On Nov 14, 2011, at 13:44 , Ned Freed wrote:

>> On 2011/11/13 5:25, Larry Masinter wrote:
>> > I see no use case for why having font/opentype is any better than application/opentype
>> It's just fine if you, and some others, don't see it. Does that mean
>> that you have to fight against it? You haven't shown, even less
>> mentioned, any problem for font/opentype.
> Good point. I have no skin in this particular game - aside from slightly
> complicating the media review process I have no personal need for font/*. But
> if there's a constituency this type helps, I'm all for it.
>> My guess is that we would have around 10 or so font types registered
>> (and no font type sniffing) if a font/ top level type had been approved
>> in a 1990'ish timeframe.
> And we may or may not have any luck rectifying this at this late date. But I'm
> not  seeing a reason not to try.
>> ...
>> > I also recall a number of years ago an attempt to define "chemical/*" as a
>> > new top level type for use in defining file formats?
>> So what? Were there good reasons to reject it? Or was it rejected
>> because some people believed that new top level types were "A BIG
>> NO-NO"? Or because of some FUD?
> Didn't chemical kind of morph into model? Or am I getting the history confused?

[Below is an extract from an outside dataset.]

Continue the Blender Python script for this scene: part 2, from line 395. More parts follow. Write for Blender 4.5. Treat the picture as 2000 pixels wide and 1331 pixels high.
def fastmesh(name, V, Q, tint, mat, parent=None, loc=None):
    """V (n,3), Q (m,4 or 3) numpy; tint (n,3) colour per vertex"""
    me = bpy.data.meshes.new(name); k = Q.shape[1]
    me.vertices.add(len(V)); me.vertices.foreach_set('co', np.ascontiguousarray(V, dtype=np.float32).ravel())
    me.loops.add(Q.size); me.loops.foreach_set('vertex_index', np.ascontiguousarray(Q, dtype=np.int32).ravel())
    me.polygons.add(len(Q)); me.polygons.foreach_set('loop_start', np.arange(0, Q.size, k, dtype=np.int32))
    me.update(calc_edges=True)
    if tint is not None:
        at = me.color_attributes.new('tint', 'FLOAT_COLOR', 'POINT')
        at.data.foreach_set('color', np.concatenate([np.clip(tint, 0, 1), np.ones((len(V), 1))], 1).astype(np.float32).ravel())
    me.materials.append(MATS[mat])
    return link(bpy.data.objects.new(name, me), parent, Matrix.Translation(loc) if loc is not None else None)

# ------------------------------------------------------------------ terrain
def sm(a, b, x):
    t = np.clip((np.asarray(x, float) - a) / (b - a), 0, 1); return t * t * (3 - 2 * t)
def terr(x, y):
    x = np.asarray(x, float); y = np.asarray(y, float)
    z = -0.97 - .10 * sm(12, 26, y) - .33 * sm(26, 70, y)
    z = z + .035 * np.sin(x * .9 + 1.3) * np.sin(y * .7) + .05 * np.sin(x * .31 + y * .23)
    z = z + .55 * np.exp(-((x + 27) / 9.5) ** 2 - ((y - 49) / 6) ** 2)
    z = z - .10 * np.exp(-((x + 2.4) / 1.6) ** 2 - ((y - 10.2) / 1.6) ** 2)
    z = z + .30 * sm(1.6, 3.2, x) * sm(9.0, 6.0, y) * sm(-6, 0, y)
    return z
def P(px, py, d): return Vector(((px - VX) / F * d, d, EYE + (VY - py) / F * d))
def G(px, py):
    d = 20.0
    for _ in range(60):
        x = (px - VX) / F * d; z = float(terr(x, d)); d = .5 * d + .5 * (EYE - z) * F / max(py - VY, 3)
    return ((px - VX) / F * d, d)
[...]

>> > My conclusion from this discussion is that we should declare the MIME
>> > hierarchy closed to new top level types; we've only gotten very limited use and
>> > value out of the hierarchy, compared to the pain and difficulty (text/xml vs
>> > application/xml).
>> The problems between text/xml and application/xml are very specific. And
>> they may be interpreted to say that tying particular processing rules to
>> particular types, unless absolutely necessary (e.g. structured types),
>> may be a bad idea. That doesn't mean that top-level types in general are
>> a bad idea.
> Agreed.
>> The reason that we have gotten very little value out of registering new
>> top level types may be mostly that virtually no new types have been
>> registered, because people are claiming that we get very little value
>> out of them. It sounds funny, but it isn't.
> No, it really isn't funny, is it?
> 				Ned

David Singer
Multimedia and Software Standards, Apple Inc.